## [Set task]
In the listing that follows, locate the line containing "Keep writing the" and the line containing "o.location = (x, y, 0);". Retype exactly those two lines and every line between them, and nothing more.

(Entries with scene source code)
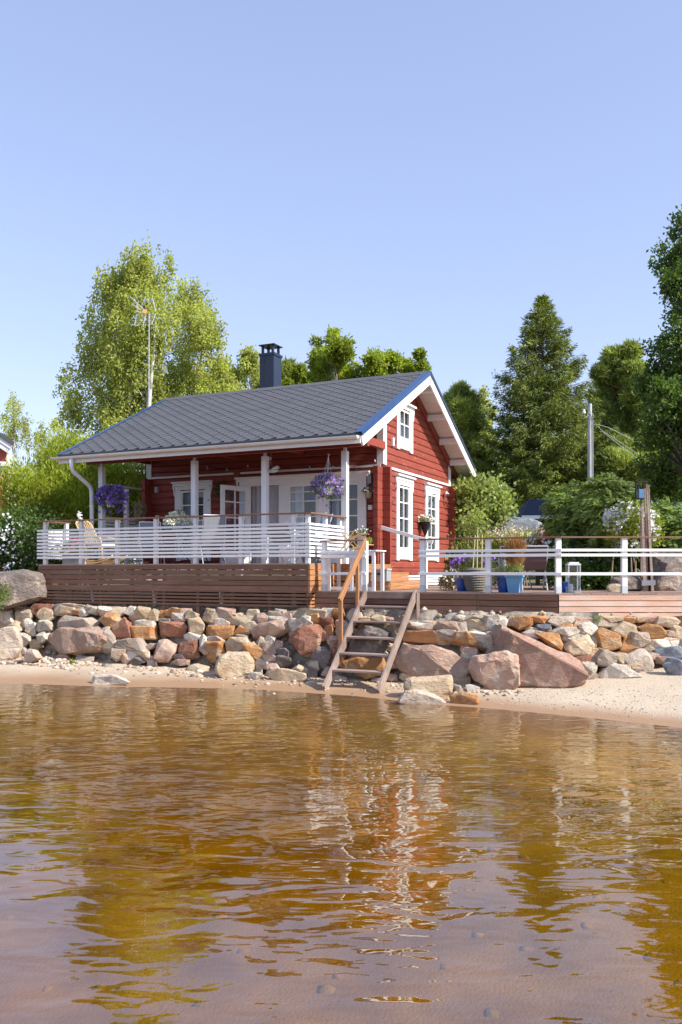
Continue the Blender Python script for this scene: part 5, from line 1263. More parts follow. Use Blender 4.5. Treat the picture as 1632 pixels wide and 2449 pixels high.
# small tufts on the sand and in the wall
def tuft(px, py, Y, label, h=.16, n=60, seed=1, m=None):
    p = P3(px, py, Y); r = np.random.default_rng(seed); P = np.array(p)[None] + r.normal(size=(n, 3)) * np.array([.035, .03, .004]); D = r.normal(size=(n, 3)) * .35 + np.array([0, 0, 1])
    t = thing('grass_tuft', p, label, 'plant', 'tufts on the beach'); leaf_mesh('blades', P, D, h * r.uniform(.6, 1.1, n), .12, m or L_LIME, t, seed)
    MB().tube([p, p + Z * h * .5], .006, 4).build('stalk', TWIG, t)
p = sand_hit(172, 1590); tuft(172, 1590, p.y, 'small upright green tuft on the sand below the long pinkish boulder', .17, 40, 1)
p = sand_hit(322, 1591); tuft(322, 1591, p.y, 'wider yellow green tuft on the sand in the middle of the left beach', .12, 70, 2)
p, _ = wall_hit(1428, 1484); tuft(1428, 1488, p.y - .12, 'bright green weed growing from the top of the stone wall', .15, 50, 3, L_BUSH)
# ------------------------------------------------------------------ outbuildings, pole, antenna
t = thing('garden_pavilion', P3(1310, 1300, 27), 'low open garden pavilion with dark blue roof and white gutter behind the bushes', 'pavilion')
pO = P3(1250, 1232, 27); aX, aY = Vector((1, 0, 0)), Vector((0, 1, 0)); pz = pO.z
m = MB(); L_ = 6.2
rv = [Vector((pO.x, 27, pz)), Vector((pO.x + L_, 27, pz)), Vector((pO.x + L_ - .5, 28.3, pz + .62)), Vector((pO.x + .5, 28.3, pz + .62)), Vector((pO.x + L_, 29.6, pz)), Vector((pO.x, 29.6, pz))]
m.add(rv + [q - Z * .05 for q in rv], [(0, 1, 2, 3), (3, 2, 4, 5), (0, 3, 5), (1, 4, 2), (6, 9, 8, 7), (9, 11, 10, 8), (0, 6, 7, 1), (4, 10, 11, 5), (0, 5, 11, 6), (1, 7, 10, 4)])
m.build('roof', mat('blue_felt', (.012, .022, .05), .8, .3, 10, (1, 1, 1), .2, 40, 0), t)
MB().fb((pO, aX, aY, Z), -.03, L_ + .03, -.07, -.005, -.12, -.015).build('gutter', WHITE, t)
for k, xx in enumerate((.55, 2.6, 4.6, 5.9)): board('post', t, (pO.x + xx, 27.3, ground_z(pO.x, 27) - .1), (pO.x + xx, 27.3, pz - .04), .12, .12, mat('dark_red_wood', (.06, .022, .02), .7, .2, 4, (1, 8, 8), .1, 20, 0), up=aX)
MB().fb((pO, aX, aY, Z), .5, L_ - .2, 2.3, 2.38, -1.6, -.05).build('back_wall', mat('dark_red_wall', (.05, .02, .018), .8, .2, 4, (1, 1, 1), .1, 20, 0), t)
MB().fb((pO, aX, aY, Z), .4, L_ - .1, .25, .36, -.17, -.05).build('eave_beam', mat('dark_red_wood', (.06, .022, .02)), t)

# neighbouring cabin
t = thing('red_cottage', P3(-60, 1330, 36), 'red boarded neighbouring cottage with white trim cut off by the left edge', 'house')
Yn = 36.0; q = lambda px, py: P3(px, py, Yn)
e0, e1 = q(0, 1030), q(46, 1060); sl_ = (e1.z - e0.z) / (e1.x - e0.x)
xw = q(19, 1100).x; zb_ = ground_z(xw, Yn)
def yz(x): return e0.z + (x - e0.x) * sl_
nb_ = 12; aD = Vector((-.5, .866, 0))
for i in range(nb_):
    x1 = xw - i * .2; board_ = MB(); zt1, zt0 = yz(x1) - .62, yz(x1 - .195) - .62
    vs = [Vector((x1 - .195, Yn, zb_)), Vector((x1, Yn, zb_)), Vector((x1, Yn, zt1)), Vector((x1 - .195, Yn, zt0))]
    board_.add(vs + [p + aY * .05 for p in vs], [(0, 1, 2, 3), (1, 5, 6, 2), (4, 0, 3, 7), (3, 2, 6, 7), (7, 6, 5, 4)]); board_.build('wall_board', REDF, t)
m = MB(); m.box(Vector((xw - 3, Yn + .06, zb_)), aX * 2.98, aD * 5, Z * 1.9); m.build('side_wall', REDF, t)
m = MB(); m.fb((Vector((xw, Yn - .05, 0)), aX, aY, Z), -.02, .16, -.02, .1, zb_, yz(xw) - .5); m.build('corner_board', WHITE, t)
dv = Vector((e1.x - e0.x, 0, e1.z - e0.z)).normalized(); up_ = Vector((-dv.z, 0, dv.x))
m = MB(); m.box(e1 - aY * .45 - dv * 3.2 - up_ * .36, dv * 3.2, aY * .05, up_ * .18); m.box(e1 - aY * .42 - dv * 3.2 - up_ * .56, dv * 3.15, aY * .05, up_ * .19); m.build('bargeboard', WHITE, t)
m = MB(); m.box(e1 - aY * .5 - dv * 3.2 - up_ * .17, dv * 3.22, aD * 6, up_ * .16); m.build('roof', SHINGLE, t)
m = MB(); m.box(e1 - aY * .36 - dv * 3.2 - up_ * .58, dv * 3.1, aY * .36, up_ * .03); m.build('soffit', WHITE, t)
zc = q(0, 1117).z; m = MB(); m.fb((Vector((xw, Yn - .4, zc)), aX, aY, Z), -3, .12, 0, .36, 0, .18); m.build('porch_cornice', WHITE, t)
m = MB(); m.box(Vector((xw - 3, Yn - .45, zc - .02)), aX * 3.1, Vector((0, -.9, -.75)), Vector((0, .04, -.05))); m.build('porch_roof', SHINGLE, t)
m = MB(); m.fb((Vector((xw, Yn - 1.3, zb_)), aX, aY, Z), -.14, .0, 0, .14, 0, zc - .8 - zb_); m.build('porch_post', WHITE, t)

# utility pole
Yp = 32; pb = P3(1411, 1366, Yp); ptop = P3(1411, 966, Yp)
t = thing('utility_pole', (pb.x, Yp, ground_z(pb.x, Yp)), 'grey weathered utility pole with cables before the spruce', 'utility pole')
MB().tube([(pb.x, Yp, ground_z(pb.x, Yp) - .2), (pb.x, Yp, ptop.z)], [.10, .075], 12).build('pole', mat('pole_wood', (.46, .45, .45), .8, .3, 5, (10, 10, .6), .4, 10, 0), t, smooth=False)
MB().lathe(P3(1397, 985, Yp - .15) - Z * .08, [(.03, 0), (.06, .02), (.065, .08), (.04, .12), (.045, .15), (.02, .18)], 10).build('insulator', WHITE, t)
MB().tube([P3(1397, 985, Yp - .15) - Z * .08, P3(1400, 990, Yp - .1) - Z * .15, P3(1408, 992, Yp - .08)], .014, 5).build('insulator_arm', STEEL, t)
for k, (x1, y1) in enumerate(((1443, 1034), (1440, 1030), (1455, 1022))):
    MB().tube([P3(1416, 995, Yp - .09), P3(1419, 1003, Yp - .1), P3(1425, 1014, Yp - .1), P3(x1, y1, Yp - .1), P3(x1 + 90, y1 + 70 - k * 12, Yp + 2)], .011, 5).build('cable', mat('cable_grey', (.35, .40, .38), .6, .1, 5, (1, 1, 1), 0, 20, 0), t)
MB().tube([P3(1418, 1000, Yp - .08), P3(1418.5, 1100, Yp - .08), P3(1418.5, 1300, Yp - .08)], .018, 5).build('riser_cable', GREYP, t)
MB().tube([P3(1405, 990, Yp - .1), P3(1412, 984, Yp - .12), P3(1418, 990, Yp - .1), P3(1421, 997, Yp - .1), P3(1416, 1000, Yp - .1)], .014, 5).build('cable_loop', GREYP, t)

# television antenna behind the roof
Ya = 30.5; mb_ = P3(356, 1000, Ya)
t = thing('tv_antenna', (mb_.x, Ya, 4.6), 'silver television antenna on a tall thin mast in front of the big birch', 'antenna')
MB().tube([(mb_.x, Ya, 3.5), P3(357, 752, Ya)], [.02, .015], 8).build('mast', STEEL, t)
A_ = lambda x, y, dy=0: P3(300 + x / 15.68, 680 + y / 15.68, Ya + dy)
ALU = mat('antenna_metal', (.62, .62, .64), .4, .05, 5, (1, 1, 1), 0, 20, 0, metal=.2)
MB().tube([A_(180, 460, -.4), A_(640, 900, -.1), A_(780, 1060)], .012, 6).build('boom', ALU, t)
MB().tube([A_(260, 740, -.3), A_(600, 960, -.1)], .009, 6).build('boom', ALU, t)
MB().tube([A_(380, 990, -.3), A_(620, 1080, -.05)], .009, 6).build('boom', ALU, t)
q0 = A_(690, 1000, -.05); MB().box(q0 - Vector((.05, .04, .07)), Vector((.13, 0, -.03)), Vector((0, .08, 0)), Vector((.03, 0, .14))).build('dipole_box', mat('orange_plastic', (.75, .42, .15), .5, .05, 5, (1, 1, 1), 0, 20, 0), t)
for (a_, b_) in (((440, 680), (450, 1000)), ((350, 540), (370, 620)), ((1020, 500), (1150, 1020))): MB().bar(A_(*a_, -.1), A_(*b_, -.1), .03, .015, Vector((0, 1, 0))).build('element_bar', ALU, t)
for (a_, b_) in (((430, 1140), (350, 1530)), ((770, 1160), (670, 1530)), ((1140, 1090), (1000, 1500))): MB().bar(A_(*a_, .05), A_(*b_, .05), .028, .015, Vector((0, 1, 0))).build('reflector_frame', ALU, t)
for k in range(6):
    s = k / 5; MB().tube([A_(430 - 80 * s, 1160 + 370 * s, .05), A_(1130 - 130 * s, 1110 + 390 * s, .05)], .006, 5).build('reflector_rod', ALU, t)
for k in range(4):
    s = k / 3; MB().tube([A_(680, 560 + 110 * s, .1), A_(1030 + 90 * s, 560 + 130 * s, .05)], .005, 5).build('reflector_rod', ALU, t)

# ------------------------------------------------------------------ rocks that stand by themselves behind the shore
def bigrock(p, size, c, label, rz=0, cat='boulder', var=None): return tag(rock('boulder', None, p, size, c, (0, 0, rz), var), label, cat)
p = P3(30, 1410, 19.9); bigrock(p, (1.75, 1.2, .95), 'k', 'big smooth dark boulder between the flowering shrub and the left end of the terrace', -.3, var=3)
p = P3(1228, 1290, 25.2); bigrock(p, (1.95, 1.0, 1.35), 'd', 'dark grey cracked bedrock knoll behind the yellow green perennials', 0, var=5)
p = P3(1600, 1375, 17.4); bigrock(p, (1.05, .8, 1.0), 'k', 'brown boulder behind the white rail at the right edge', .2, var=7)
p = P3(1498, 1400, 16.9); bigrock(p, (.62, .5, .42), 'k', 'grey brown boulder behind the rail left of the weathered planks', 0, var=9)
p = P3(1472, 1408, 16.5); bigrock(p, (.34, .3, .2), 'b', 'small tan stone behind the rail left of the grey brown boulder', 0, var=11)

# ------------------------------------------------------------------ weathered plank bundle, black lantern frame
Yw = 16.6
t = thing('driftwood_pillar', P3(1548, 1416, Yw), 'bundle of tall weathered grey planks standing behind the rail', 'sculpture')
for k, (x0, y0, x1, y1) in enumerate(((1544, 1418, 1536, 1210), (1549, 1418, 1543, 1168), (1556, 1418, 1550, 1175), (1562, 1418, 1547, 1158), (1560, 1418, 1552, 1160), (1553, 1418, 1545, 1225))):
    a, b = P3(x0, y0, Yw + .06 * (k % 3)), P3(x1, y1, Yw + .06 * (k % 3)); wd = .075 if k in (0, 2, 5) else .05
    m = MB(); ax_ = (b - a).normalized(); sd = Vector((1, 0, 0)); m.prism(a - sd * wd / 2, sd, ax_, Vector((0, 1, 0)), [(0, 0), (wd, 0), (wd * .75, (b - a).length), (wd * .35, (b - a).length)], .035); m.build('plank', GREYWOOD, t)
p = P3(1552, 1394, Yw - .1); MB().fb((p, Vector((.998, 0, .04)), aY, Z), -.13, .13, 0, .05, -.05, .05).build('cross_block', mat('grey_slate', (.22, .23, .26), .7, .1, 5, (1, 1, 1), .1, 20, 0), t)
t = thing('candle_lantern', P3(1533, 1192, Yw + .35), 'black framed square lantern on top behind the weathered planks', 'lantern')
lf = (P3(1534, 1192, Yw + .35), aX, aY, Z); m = MB()
for a in (-.09, .075):
    for b in (-.09, .075): m.fb(lf, a, a + .018, b, b + .018, 0, .31)
m.fb(lf, -.10, .10, -.10, .10, .31, .335); m.fb(lf, -.10, .10, -.10, .10, -.02, 0); m.build('frame', BLACK, t)
m = MB(); m.fb(lf, -.07, .07, -.07, .07, .0, .18); m.build('blue_glass', mat('blue_glass', (.12, .25, .42), .15, .1, 4, (1, 1, 1), 0, 20, 0), t)
MB().tube([P3(1534, 1192, Yw + .35) - Z * .02, P3(1534, 1420, Yw + .35)], .02, 6).build('stake', GREYWOOD, t)

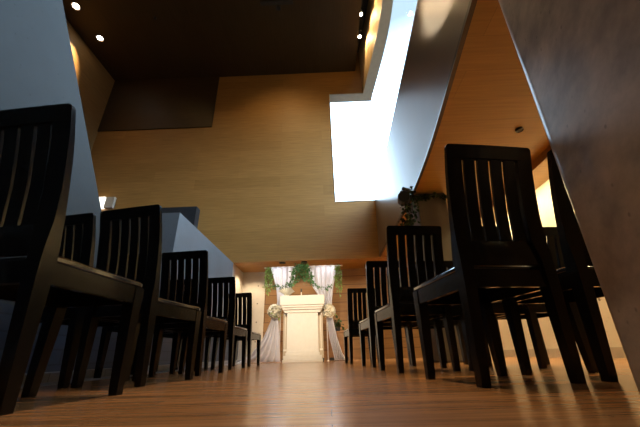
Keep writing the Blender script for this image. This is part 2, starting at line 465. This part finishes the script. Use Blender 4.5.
place('L3', 1, 'black slat-back chair by the left wall, legs seen beneath the second left aisle chair')
place('L4', 1, 'black slat-back chair by the left wall, mostly hidden behind the third left aisle chair')
place('R1', 0, 'smallest black slat-back aisle chair on the right, closest to the altar')
place('R2', 0, 'black slat-back aisle chair second from the altar on the right')
place('R3', 0, 'worn black slat-back aisle chair third from the altar, under the ivy spotlight')
place('R4', 0, 'tall black slat-back aisle chair nearest the camera on the right')
place('R2', 1, 'black slat-back chair in front of the concrete pillar, behind the worn aisle chair', .52)
place('R3', 1, 'black slat-back chair hidden behind the tall nearest chair on the right', .50)
place('R3', 2, 'black slat-back chair whose top edge crosses the cream lit wall on the right', .50)
place('R4', 1, 'black slat-back chair half hidden by the concrete pier at far right', .50, .02, .0)
chair0 = make_chair()
for i, (x, y, a, lab, g) in enumerate(places):
    o = chair0 if i == 0 else copy_tree(chair0)
    o.location = (x, y, 0); o.rotation_euler = (0, 0, a); o['label'] = lab; o['group'] = g

# ------------------------------------------------------------------ altar
AX, AY = -.515, 6.40
alt = thing('altar', 'white panelled wedding altar lectern on a stepped plinth under the garland', 'altar', (AX, AY, 0))
def part(name, mat, parent, *boxes, bev=.006):
    b = bm_()
    for q in boxes: box(b, *q, bev)
    return obj(name, b, mat, parent, False)
part('body', M['cream'], alt, (-.44, .44, .13, .29, .06, .99))
part('front_panel', M['white'], alt, (-.34, .34, .0, .13, .19, .90))
for s in (-1, 1):
    part('pilaster', M['white'], alt, tuple(sorted((s*.385, s*.40)))+(.115, .134, .24, .86), tuple(sorted((s*.36, s*.425)))+(.112, .134, .20, .235), tuple(sorted((s*.36, s*.425)))+(.112, .134, .86, .895), bev=.003)
part('cornice', M['white'], alt, (-.40, .40, -.02, .10, .90, .93), (-.44, .44, -.03, .30, .96, 1.0), (-.47, .47, -.05, .31, 1.0, 1.045), (-.42, .42, .0, .3, .93, .96))
part('table_top', M['white'], alt, (-.495, .495, -.07, .33, 1.045, 1.235))
part('plinth', M['white'], alt, (-.42, .42, -.07, .20, .0, .055), (-.40, .40, -.05, .2, .055, .12), (-.36, .36, -.025, .2, .12, .17), (-.345, .345, -.01, .2, .17, .195))
for sx in (-1, 1):
    for y in (.10, .25):
        b = bm_(); cx = sx*.43
        tube(b, [(cx-.012, y, .027), (cx+.012, y, .027)], .027, 16); box(b, cx-.02, cx+.02, y-.012, y+.02, .04, .065, .003)
        obj('caster', b, M['blackm'], alt, True)

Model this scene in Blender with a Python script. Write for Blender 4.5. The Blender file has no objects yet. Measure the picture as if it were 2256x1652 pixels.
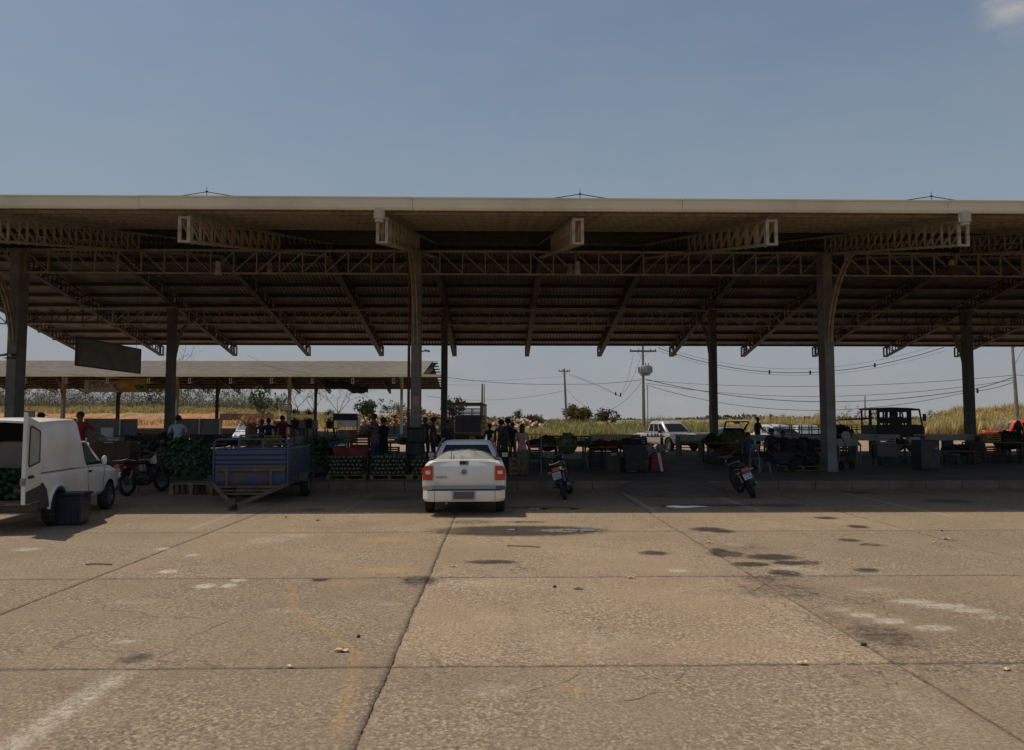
import bpy, bmesh, math, random
import numpy as np
from mathutils import Vector, Matrix, noise
random.seed(7); RNG = np.random.default_rng(7)
SC = bpy.context.scene
COL = SC.collection
R = math.radians
PI = math.pi

# ------------------------------------------------------------ camera, sky, sun
CAM_H = 1.85; PITCH = R(3.5); YAW = math.atan(33/1620)
cam = bpy.data.cameras.new('camera'); camo = bpy.data.objects.new('camera', cam); COL.objects.link(camo)
camo.location = (0, 0, CAM_H); camo.rotation_euler = (PI/2+PITCH, 0, -YAW)
cam.sensor_width = 36; cam.lens = 1620/2256*36; cam.clip_start = .1; cam.clip_end = 5000
SC.camera = camo
SUN_DIR = Vector((.46, -.20, -1.0)).normalized()          # the way the light travels
SUN_EL = math.asin(-SUN_DIR.z)
SUN_AZ = math.atan2(-SUN_DIR.x, -SUN_DIR.y)               # towards the sun, clockwise from +Y
w = bpy.data.worlds.new('World'); SC.world = w; w.use_nodes = True
nt = w.node_tree; nt.nodes.clear()
def N(t, k, **kw):
    n = t.nodes.new(k)
    for a, v in kw.items(): setattr(n, a, v)
    return n
sky = N(nt, 'ShaderNodeTexSky'); sky.sky_type = 'NISHITA'; sky.sun_disc = False
sky.sun_elevation = SUN_EL; sky.sun_rotation = SUN_AZ
sky.altitude = 200; sky.air_density = 1.0; sky.dust_density = 2.6; sky.ozone_density = 1.0
hsv = N(nt, 'ShaderNodeHueSaturation'); hsv.inputs['Saturation'].default_value = .86
tint = N(nt, 'ShaderNodeMix', data_type='RGBA', blend_type='MULTIPLY'); tint.inputs[0].default_value = 1
tint.inputs[7].default_value = (.83, .95, 1.03, 1)
bg = N(nt, 'ShaderNodeBackground'); bg.inputs[1].default_value = .083
out = N(nt, 'ShaderNodeOutputWorld')
# thin clouds: a band of soft grey wisps low over the land and one small bank high on the right
geo = N(nt, 'ShaderNodeTexCoord')
cn = N(nt, 'ShaderNodeTexNoise'); cn.inputs['Scale'].default_value = 7; cn.inputs['Detail'].default_value = 6; cn.inputs['Roughness'].default_value = .62
mp = N(nt, 'ShaderNodeMapping'); mp.inputs['Scale'].default_value = (1, 1, 3.2)
nt.links.new(geo.outputs['Generated'], mp.inputs[0]); nt.links.new(mp.outputs[0], cn.inputs['Vector'])
rp = N(nt, 'ShaderNodeMapRange'); rp.inputs[1].default_value = .52; rp.inputs[2].default_value = .8; rp.interpolation_type = 'SMOOTHSTEP'
nt.links.new(cn.outputs[0], rp.inputs[0])
sep = N(nt, 'ShaderNodeSeparateXYZ'); nt.links.new(geo.outputs['Generated'], sep.inputs[0])
low = N(nt, 'ShaderNodeMapRange'); low.inputs[1].default_value = .24; low.inputs[2].default_value = .04; low.inputs[4].default_value = .32
nt.links.new(sep.outputs[2], low.inputs[0])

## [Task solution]
Keep writing the Blender script for this image. This is part 2, starting at line 465. This part finishes the script. Use Blender 4.5.
place('L3', 1, 'black slat-back chair by the left wall, legs seen beneath the second left aisle chair')
place('L4', 1, 'black slat-back chair by the left wall, mostly hidden behind the third left aisle chair')
place('R1', 0, 'smallest black slat-back aisle chair on the right, closest to the altar')
place('R2', 0, 'black slat-back aisle chair second from the altar on the right')
place('R3', 0, 'worn black slat-back aisle chair third from the altar, under the ivy spotlight')
place('R4', 0, 'tall black slat-back aisle chair nearest the camera on the right')
place('R2', 1, 'black slat-back chair in front of the concrete pillar, behind the worn aisle chair', .52)
place('R3', 1, 'black slat-back chair hidden behind the tall nearest chair on the right', .50)
place('R3', 2, 'black slat-back chair whose top edge crosses the cream lit wall on the right', .50)
place('R4', 1, 'black slat-back chair half hidden by the concrete pier at far right', .50, .02, .0)
chair0 = make_chair()
for i, (x, y, a, lab, g) in enumerate(places):
    o = chair0 if i == 0 else copy_tree(chair0)
    o.location = (x, y, 0); o.rotation_euler = (0, 0, a); o['label'] = lab; o['group'] = g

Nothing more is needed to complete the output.